How the Deal Breaks Down
Three subscription tiers are on offer, each carrying a different voucher value. The entry-level Starter plan runs at $1.99 per month and comes with a $10 Amazon voucher. The mid-tier One plan, at $2.49 per month, includes a $20 voucher. The top-tier One+ plan costs $4.19 per month and carries the full $30 gift card. All figures are based on the two-year billing cycle, which is required to qualify.
To collect the voucher, subscribers must wait until the 31st day of their active subscription and then claim it through Surfshark's web app. The voucher itself carries a ten-year expiry, so there is no pressure to use it immediately. If you already hold a Surfshark subscription and renew before June 2, you remain eligible - the offer is not restricted to first-time buyers.
When the voucher value is factored against the total two-year cost, the One plan - $2.49 per month, or roughly $60 over 24 months - returns $20, which works out to a reduction equivalent to about three and a half months of subscription cost. For most people weighing the practical value, the One plan represents the strongest balance between outlay and return.
What Surfshark Actually Delivers as a VPN
Surfshark is owned by Nord Security, the same group behind NordVPN, which provides some assurance around infrastructure investment and support responsiveness.

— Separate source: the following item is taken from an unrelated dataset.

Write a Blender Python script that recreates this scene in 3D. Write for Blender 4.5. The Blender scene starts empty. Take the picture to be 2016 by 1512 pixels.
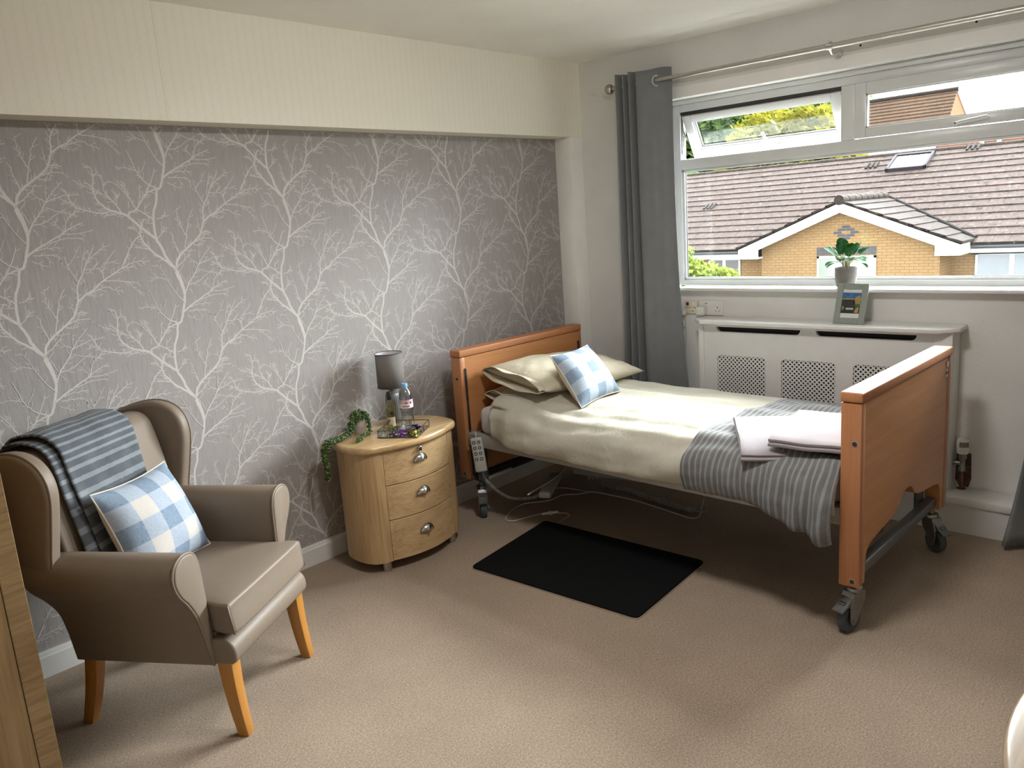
import bpy, bmesh, math, random
from mathutils import Vector, Matrix, noise as mnoise

SC = bpy.context.scene
COL = SC.collection
R = math.radians
random.seed(7)

# ------------------------------------------------------------------ materials
class NT:
    def __init__(self, name):
        self.m = bpy.data.materials.new(name)
        self.m.use_nodes = True
        self.t = self.m.node_tree
        self.t.nodes.clear()
        self.out = self.t.nodes.new('ShaderNodeOutputMaterial')
    def n(self, typ, props=None, **ins):
        nd = self.t.nodes.new(typ)
        for k, v in (props or {}).items():
            setattr(nd, k, v)
        for k, v in ins.items():
            key = k.replace('_', ' ')
            if k[0] == 'i' and k[1:].isdigit():
                s = nd.inputs[int(k[1:])]
            else:
                s = nd.inputs[key]
            self.set(s, v)
        return nd
    def set(self, s, v):
        if isinstance(v, bpy.types.NodeSocket):
            self.t.links.new(v, s)
        elif isinstance(v, bpy.types.Node):
            self.t.links.new(v.outputs[0], s)
        else:
            if s.type == 'RGBA' and len(v) == 3:
                v = (*v, 1)
            s.default_value = v
    def coord(self, scale=(1, 1, 1), kind='Object', rot=(0, 0, 0)):
        tc = self.n('ShaderNodeTexCoord')
        mp = self.n('ShaderNodeMapping', Vector=tc.outputs[kind], Scale=scale, Rotation=rot)
        return mp.outputs[0]
    def noise(self, vec, scale=5, detail=3, rough=.5, dist=0):
        return self.n('ShaderNodeTexNoise', Vector=vec, Scale=scale, Detail=detail, Roughness=rough, Distortion=dist).outputs[0]
    def ramp(self, fac, stops, interp='LINEAR'):
        nd = self.n('ShaderNodeValToRGB', Fac=fac)
        cr = nd.color_ramp
        cr.interpolation = interp
        while len(cr.elements) < len(stops):
            cr.elements.new(.5)
        for e, (p, c) in zip(cr.elements, stops):
            e.position = p
            e.color = (*c, 1) if len(c) == 3 else c
        return nd.outputs[0]
    def mix(self, fac, a, b, mode='MIX'):
        return self.n('ShaderNodeMixRGB', {'blend_type': mode}, Fac=fac, Color1=a, Color2=b).outputs[0]
    def math(self, op, a, b=0.0, c=0.0):
        return self.n('ShaderNodeMath', {'operation': op}, i0=a, i1=b, i2=c).outputs[0]
    def bump(self, h, strength=.3, dist=.01):
        return self.n('ShaderNodeBump', Height=h, Strength=strength, Distance=dist).outputs[0]
    def finish(self, base, rough=.6, metal=0, normal=None, **kw):
        p = self.n('ShaderNodeBsdfPrincipled')
        self.set(p.inputs['Base Color'], base)
        self.set(p.inputs['Roughness'], rough)
        self.set(p.inputs['Metallic'], metal)
        if normal is not None:
            self.set(p.inputs['Normal'], normal)
        for k, v in kw.items():
            self.set(p.inputs[k.replace('_', ' ')], v)
        self.t.links.new(p.outputs[0], self.out.inputs[0])
        return self.m

def plain(name, c, rough=.6, metal=0, var=.06, scale=30, bump=0, bscale=200, **kw):
    """a procedural surface: the colour with a light mottling and an optional grain"""
    g = NT(name)
    v = g.coord()
    nz = g.noise(v, scale, 3)
    lo = tuple(max(0, x * (1 - var)) for x in c)
    hi = tuple(min(1, x * (1 + var)) for x in c)
    col = g.ramp(nz, [(.3, lo), (.7, hi)])
    nm = g.bump(g.noise(v, bscale, 2), bump, .002) if bump else None
    return g.finish(col, rough, metal, nm, **kw)

def wood(name, dark, mid, light, grain='x', scale=1.0, rough=.4, streak=.5, bump=.05, coat=0):
    g = NT(name)
    st = {'x': (1.2, 14, 14), 'y': (14, 1.2, 14), 'z': (14, 14, 1.2)}[grain]
    v = g.coord(tuple(s * scale for s in st))
    a = g.noise(v, 1.6, 5, .6, .6)
    st2 = {'x': (3, 120, 120), 'y': (120, 3, 120), 'z': (120, 120, 3)}[grain]
    v2 = g.coord(tuple(s * scale for s in st2))
    b = g.noise(v2, 1.5, 3, .6)
    f = g.mix(streak, a, b)
    col = g.ramp(f, [(.32, dark), (.5, mid), (.68, light)])
    kw = {'Coat_Weight': coat, 'Coat_Roughness': .25} if coat else {}
    return g.finish(col, rough, 0, g.bump(b, bump, .001), **kw)

M = {}
# room surfaces
def m_wallpaper():
    g = NT('silver_grey_wallpaper')
    v = g.coord((60, 60, 5))
    a = g.noise(v, 3, 5, .7)
    v2 = g.coord((2.2, 2.2, .9))
    b = g.noise(v2, 1.5, 3)
    v3 = g.coord((220, 220, 9))
    c = g.noise(v3, 2, 3, .6)
    f = g.mix(.45, a, c)
    col = g.ramp(f, [(.34, (.262, .244, .238)), (.5, (.330, .308, .302)), (.66, (.385, .362, .355))])
    col = g.mix(g.ramp(b, [(.45, (0, 0, 0)), (.7, (.25, .25, .25))]), col, (.36, .33, .315))
    return g.finish(col, .55, 0, g.bump(f, .12, .001))
M['wallpaper'] = m_wallpaper()
M['print'] = plain('pale_branch_print', (.57, .555, .53), .5, 0, .04, 60)

def m_beam():
    g = NT('embossed_cream_paper')
    tc = g.n('ShaderNodeTexCoord')
    sx = g.n('ShaderNodeSeparateXYZ', i0=tc.outputs['Object'])
    v = g.coord((1, 1, 1))
    wob = g.math('MULTIPLY', g.math('SINE', g.math('MULTIPLY', sx.outputs[2], 210.0)), .0022)
    x = g.math('ADD', sx.outputs[0], wob)
    s = g.math('ABSOLUTE', g.math('SINE', g.math('MULTIPLY', x, math.pi / .036)))
    s = g.math('POWER', s, .35)
    seam = g.math('GREATER_THAN', g.math('ABSOLUTE', g.math('ADD', sx.outputs[0], 2.52)), .004)
    h = g.math('ADD', s, g.math('MULTIPLY', g.noise(v, 160, 3), .35))
    col = g.mix(g.math('MULTIPLY', s, 1.0), (.835, .81, .70), (.875, .85, .74))
    return g.finish(col, .75, 0, g.bump(h, .22, .003))
M['beam'] = m_beam()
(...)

In independent testing focused on PC gaming and general-purpose use, Surfshark's performance sits close to faster rivals - the gap between a native, unencrypted connection and a Surfshark-tunneled one is measurable but small enough that most users will not notice it in practice.
A VPN works by routing your internet traffic through an encrypted tunnel to a server operated by the provider, masking your real IP address and preventing your internet service provider from directly observing your activity. The practical benefits vary by use case. For general browsing and streaming, a VPN adds a layer of privacy and enables access to content libraries that are geographically restricted. For gaming specifically, the main advantage emerges when an ISP throttles bandwidth during high-traffic periods or routes traffic inefficiently to particular servers - in those cases, a VPN connection can actually improve the experience rather than hinder it.
Surfshark includes a split-tunneling feature - called Bypasser within the app - that lets users exclude specific applications from the VPN tunnel. This means a game can run on the default connection while a browser or streaming client routes through the VPN simultaneously. Setting the application to auto-launch and connect at login further reduces the friction of everyday use.
The Broader Case for Using a VPN
The commercial VPN market has grown substantially over the past decade as awareness of data collection practices, ISP surveillance, and the limits of HTTPS encryption has increased among general users. HTTPS protects the content of a connection between a browser and a website, but it does not prevent an ISP or network operator from seeing which sites you visit or building a profile of your browsing patterns. A VPN addresses that gap by encrypting the entire traffic stream before it leaves your device.
Jurisdictional considerations matter here. The privacy protections a VPN actually provides depend partly on where the provider is legally incorporated and what data-retention obligations apply in that jurisdiction. Nord Security operates out of the Netherlands, which sits within the European Union's data protection framework - a relevant factor for users who care about the legal basis on which their provider handles any connection metadata.
Free VPN services warrant a note of caution: providers with no revenue source tend to monetize through data collection or advertising, which directly contradicts the purpose of using a VPN for privacy. A paid service with transparent terms and an audited no-logs policy is a materially different product, even if the underlying technology looks similar on the surface.
For anyone already intending to spend money on Amazon in the coming months, the voucher component of this deal converts a straightforward subscription cost into something closer to a partial rebate - not a dramatic saving, but a genuine one, and the underlying service holds up well against more expensive alternatives.